## Work to be completed
Reproduce all the lines below exactly and omit the images.

___ Recorded information ___

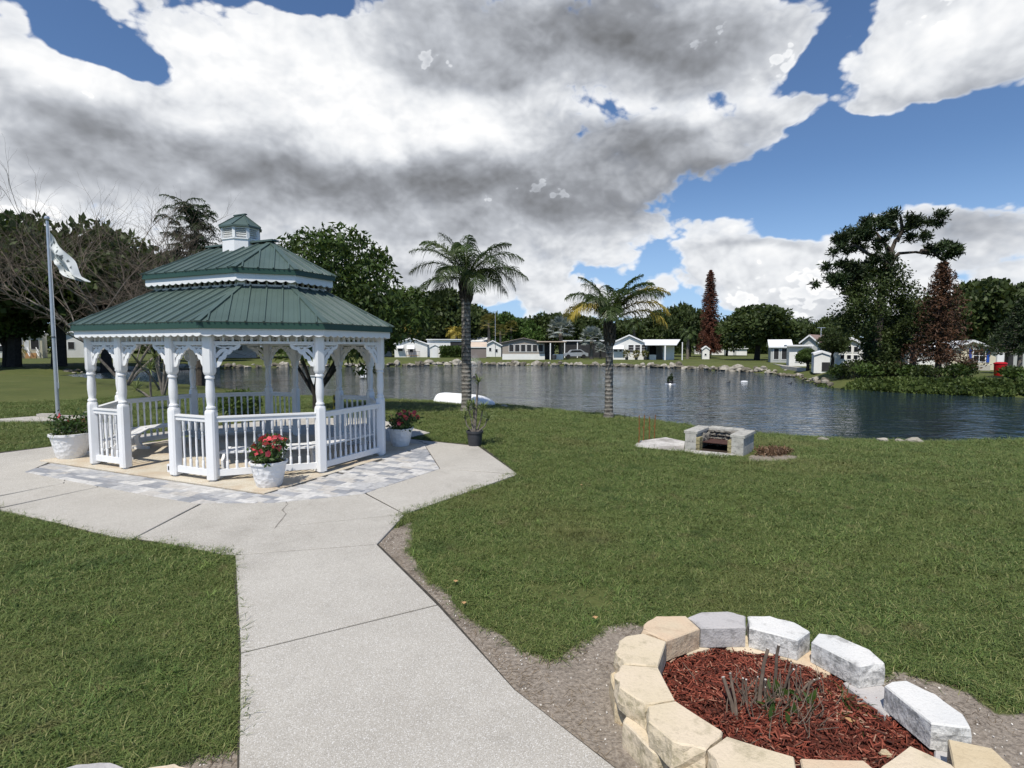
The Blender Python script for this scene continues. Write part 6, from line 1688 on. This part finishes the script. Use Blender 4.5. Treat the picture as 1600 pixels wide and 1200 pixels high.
def small_box_car():
    D = 86; p = far_pt(899, D); T = thing('parked_car', 'silver car parked under the white carport', 'car', p, 0); L = 3.6; w = 1.7
    prof = [(-1.9, .35), (-1.9, .75), (-1.2, .88), (-.75, 1.35), (.75, 1.4), (1.45, .95), (1.9, .85), (1.9, .35)]
    mb = MB(); n = len(prof); mb.add([(x, -w/2, z) for x, z in prof]+[(x, w/2, z) for x, z in prof], [tuple(range(n)), tuple(range(2*n-1, n-1, -1))]+[(i, n+i, n+(i+1) % n, (i+1) % n) for i in range(n)]); mb.build('body', M['steel'], T)
    mb = MB(); mb.add([(-.95, -w/2-.01, .92), (1.1, -w/2-.01, .98), (.65, -w/2-.01, 1.3), (-.65, -w/2-.01, 1.27)], [(0, 1, 2, 3)]); mb.build('side_window', M['dark_glass'], T)
    for x in (-1.2, 1.2):
        for y in (-w/2, w/2):
            mb = MB(); mb.tube([(x, y-.1, .32), (x, y+.1, .32)], .32, 14); mb.build('wheel', M['black'], T)
small_box_car()
mb = MB(); mb.lathe([(.26, 0), (.28, .05), (.31, .70), (.34, .72), (.33, .78), (.2, .84)], 16)
p = far_pt(1563, 33); o = mb.build('bin', M['red'], None, True, loc=(p.x, p.y, p.z-.0)); tag(o, 'bright red round bin on the right bank terrace', 'bin')
mb = MB(); mb.lathe([(.24, 0), (.27, .6), (.30, .62)], 12); p = far_pt(1572, 33.4); o = mb.build('bin', M['dark_pot'], None, True, loc=(p.x, p.y, p.z)); tag(o, 'dark bin standing beside the bright red bin', 'bin')
# paved strips at the inlet
mb = MB(); q = [at(x, y) for x, y in ((1208, 569), (1235, 573.5), (1262, 579), (1248, 580.5), (1222, 575))]; mb.prism([(v.x, v.y) for v in q], .0, .34, .0); o = mb.build('patio', M['concrete']); tag(o, 'narrow concrete patio before the inlet houses', None, kind='structure')

# ------------------------------------------------------------------ hedge, bank plants, shore rocks
def hedge(pxl, pxr, depth, top, label, mat='bush', dep=1.6, n=2600, name='hedge', size=.3):
    xl, xr = (pxl-800)/F*depth, (pxr-800)/F*depth; g = gz((xl+xr)/2, depth); h = zpix(top, depth)-g; rng = np.random.default_rng(int(pxl)); T = thing(name, label, 'hedge', ((xl+xr)/2, depth, g), 0)
    C = rng.random((n, 3))*np.array([xr-xl, dep, h]); f = rng.integers(0, 3, n); C[f == 0, 1] = 0; C[f == 1, 2] = h; C += rng.normal(size=(n, 3))*.08; C[:, 0] -= (xr-xl)/2
    obj('foliage', quad_mesh('foliage', leaf_quads(C, size, rng, 1.5, .3), M[mat]), T)
    mb = MB(); mb.box((0, dep/2, h*.45), (xr-xl-.4, dep-.5, h*.85)); mb.build('inner_branches', M['bark_dark'], T)
hedge(688, 722, 92, 543, 'clipped dark hedge left of the tall palm trunk')
FARP = [np.array(p) for p in far_w][::-1]   # left to right
def along(px_list, back):
    out = []
    for x, y in px_list: out.append(on_plane(x, y, WATER))
    return out
def bank_plants():
    rng = np.random.default_rng(15); pts = [on_plane(x, y, WATER) for x, y in ((1285, 603), (1310, 608.5), (1400, 613.5), (1500, 618), (1600, 621), (1750, 626), (1900, 630))]
    Q = []; N = 900
    for i in range(N):
        t = rng.random()*(len(pts)-1); k = int(t); f = t-k; a, b = np.array(pts[k]), np.array(pts[k+1]); p = a+(b-a)*f; nrm = np.array([b[1]-a[1], -(b[0]-a[0])]); nrm = nrm/np.linalg.norm(nrm); nrm = nrm if nrm[1] > 0 else -nrm
        off = rng.random()**.9*2.0; p = p+nrm*off; ramp = min(1, t*1.4); h = gz(*p)+(-.02+.07*rng.random())*(.35+.65*ramp); r = .13+.16*rng.random(); m = 46; d = rand_dirs(m, rng, .3)
        Q.append(leaf_quads(np.array([p[0], p[1], h])+d*r*np.array([1.2, 1, .8])*(.4+.6*rng.random((m, 1))), .17, rng, 1.6, .5))
    o = obj('bank_plants', quad_mesh('bank_plants', np.concatenate(Q), M['bank'])); tag(o, 'dense green ground cover along the right bank of the pond', 'ground cover', kind='stuff')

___

## Answer to the task
The Blender Python script for this scene continues. Write part 6, from line 1688 on. This part finishes the script. Use Blender 4.5. Treat the picture as 1600 pixels wide and 1200 pixels high.
def small_box_car():
    D = 86; p = far_pt(899, D); T = thing('parked_car', 'silver car parked under the white carport', 'car', p, 0); L = 3.6; w = 1.7
    prof = [(-1.9, .35), (-1.9, .75), (-1.2, .88), (-.75, 1.35), (.75, 1.4), (1.45, .95), (1.9, .85), (1.9, .35)]
    mb = MB(); n = len(prof); mb.add([(x, -w/2, z) for x, z in prof]+[(x, w/2, z) for x, z in prof], [tuple(range(n)), tuple(range(2*n-1, n-1, -1))]+[(i, n+i, n+(i+1) % n, (i+1) % n) for i in range(n)]); mb.build('body', M['steel'], T)
    mb = MB(); mb.add([(-.95, -w/2-.01, .92), (1.1, -w/2-.01, .98), (.65, -w/2-.01, 1.3), (-.65, -w/2-.01, 1.27)], [(0, 1, 2, 3)]); mb.build('side_window', M['dark_glass'], T)
    for x in (-1.2, 1.2):
        for y in (-w/2, w/2):
            mb = MB(); mb.tube([(x, y-.1, .32), (x, y+.1, .32)], .32, 14); mb.build('wheel', M['black'], T)
small_box_car()
mb = MB(); mb.lathe([(.26, 0), (.28, .05), (.31, .70), (.34, .72), (.33, .78), (.2, .84)], 16)
p = far_pt(1563, 33); o = mb.build('bin', M['red'], None, True, loc=(p.x, p.y, p.z-.0)); tag(o, 'bright red round bin on the right bank terrace', 'bin')
mb = MB(); mb.lathe([(.24, 0), (.27, .6), (.30, .62)], 12); p = far_pt(1572, 33.4); o = mb.build('bin', M['dark_pot'], None, True, loc=(p.x, p.y, p.z)); tag(o, 'dark bin standing beside the bright red bin', 'bin')
# paved strips at the inlet
mb = MB(); q = [at(x, y) for x, y in ((1208, 569), (1235, 573.5), (1262, 579), (1248, 580.5), (1222, 575))]; mb.prism([(v.x, v.y) for v in q], .0, .34, .0); o = mb.build('patio', M['concrete']); tag(o, 'narrow concrete patio before the inlet houses', None, kind='structure')

# ------------------------------------------------------------------ hedge, bank plants, shore rocks
def hedge(pxl, pxr, depth, top, label, mat='bush', dep=1.6, n=2600, name='hedge', size=.3):
    xl, xr = (pxl-800)/F*depth, (pxr-800)/F*depth; g = gz((xl+xr)/2, depth); h = zpix(top, depth)-g; rng = np.random.default_rng(int(pxl)); T = thing(name, label, 'hedge', ((xl+xr)/2, depth, g), 0)
    C = rng.random((n, 3))*np.array([xr-xl, dep, h]); f = rng.integers(0, 3, n); C[f == 0, 1] = 0; C[f == 1, 2] = h; C += rng.normal(size=(n, 3))*.08; C[:, 0] -= (xr-xl)/2
    obj('foliage', quad_mesh('foliage', leaf_quads(C, size, rng, 1.5, .3), M[mat]), T)
    mb = MB(); mb.box((0, dep/2, h*.45), (xr-xl-.4, dep-.5, h*.85)); mb.build('inner_branches', M['bark_dark'], T)
hedge(688, 722, 92, 543, 'clipped dark hedge left of the tall palm trunk')
FARP = [np.array(p) for p in far_w][::-1]   # left to right
def along(px_list, back):
    out = []
    for x, y in px_list: out.append(on_plane(x, y, WATER))
    return out
def bank_plants():
    rng = np.random.default_rng(15); pts = [on_plane(x, y, WATER) for x, y in ((1285, 603), (1310, 608.5), (1400, 613.5), (1500, 618), (1600, 621), (1750, 626), (1900, 630))]
    Q = []; N = 900
    for i in range(N):
        t = rng.random()*(len(pts)-1); k = int(t); f = t-k; a, b = np.array(pts[k]), np.array(pts[k+1]); p = a+(b-a)*f; nrm = np.array([b[1]-a[1], -(b[0]-a[0])]); nrm = nrm/np.linalg.norm(nrm); nrm = nrm if nrm[1] > 0 else -nrm
        off = rng.random()**.9*2.0; p = p+nrm*off; ramp = min(1, t*1.4); h = gz(*p)+(-.02+.07*rng.random())*(.35+.65*ramp); r = .13+.16*rng.random(); m = 46; d = rand_dirs(m, rng, .3)
        Q.append(leaf_quads(np.array([p[0], p[1], h])+d*r*np.array([1.2, 1, .8])*(.4+.6*rng.random((m, 1))), .17, rng, 1.6, .5))
    o = obj('bank_plants', quad_mesh('bank_plants', np.concatenate(Q), M['bank'])); tag(o, 'dense green ground cover along the right bank of the pond', 'ground cover', kind='stuff')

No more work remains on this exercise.